А во-вторых — с приездом Глиэра в Солнцевку в доме возникли кое-какие нервные флюиды, которые Серёжа остро почувствовал и, годы спустя, вывел наставника, с некоторым сарказмом, под попугайским именем «monsieur Какаду» в рассказе «Какие бывают недоразумения» (1918). Герой его, словно списанный с Сергея Алексеевича строитель-путеец, часто живущий в разлуке с женою, ждет появления на строительстве железной дороги супруги в обществе «одного из второстепенных инженеров на той же постройке» — этого самого Какаду и мучится, как выясняется, вполне безосновательной, но оттого не менее жгучей ревностью: «Ведь надо знать, что такое Какаду. Во-первых, он бельгиец, а все бельгийцы и французы отличные инженеры, если бы не были ещё лучшими ухажёрами за чужими жёнами. Во-вторых, надо посмотреть на него: смазливый, смуглявый, глазки поволочные, на носу пикантно посажено пенснэ, в галстук пикантно воткнута булавка — прямо противно смотреть…» В действительности источником любовного томления у Глиэра была разлука с собственной невестой.

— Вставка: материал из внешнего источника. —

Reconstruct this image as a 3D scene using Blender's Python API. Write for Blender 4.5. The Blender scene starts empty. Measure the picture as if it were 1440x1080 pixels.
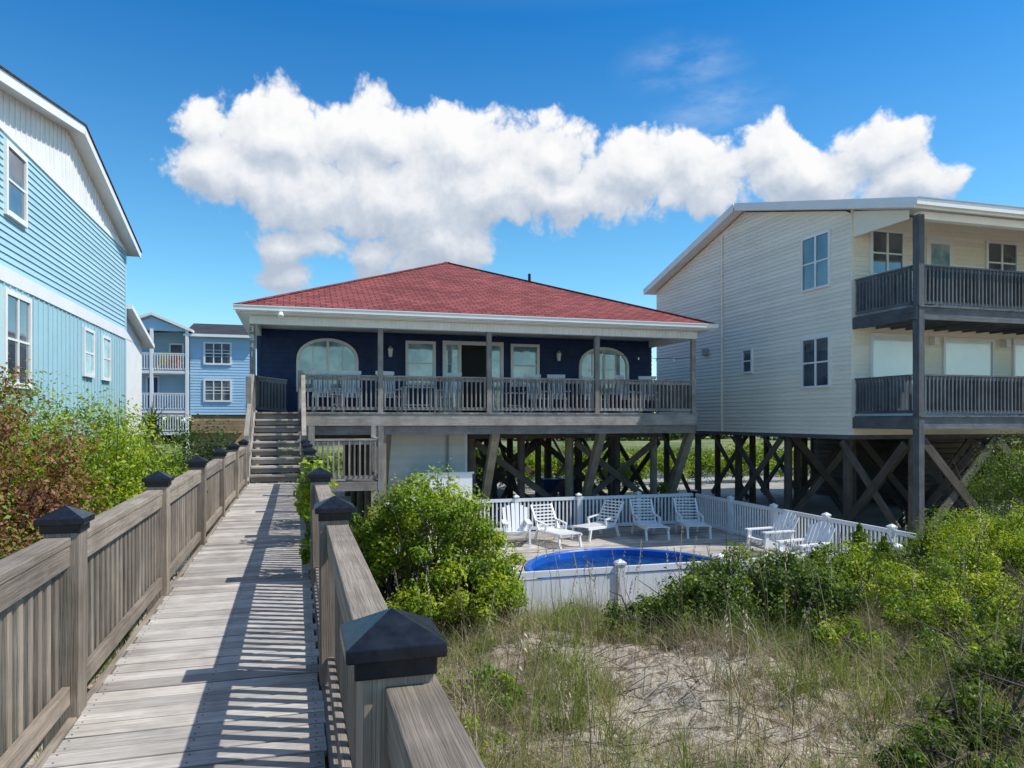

Раз сложившись, как уважительные и одновременно наставническо-ученические, отношения Прокофьева и «русского иностранца» — в душе же самого настоящего патриота — Глиэра остались такими вплоть до смерти Прокофьева (учитель, увы, пережил вундеркинда-ученика); и во второй половине 1940-х годов Глиэр, в ту пору председатель Оргкомитета Союза советских композиторов, продолжал прилюдно обращаться к тому, за первыми композиторскими шагами которого внимательно присматривал, как к Серёже и на «ты».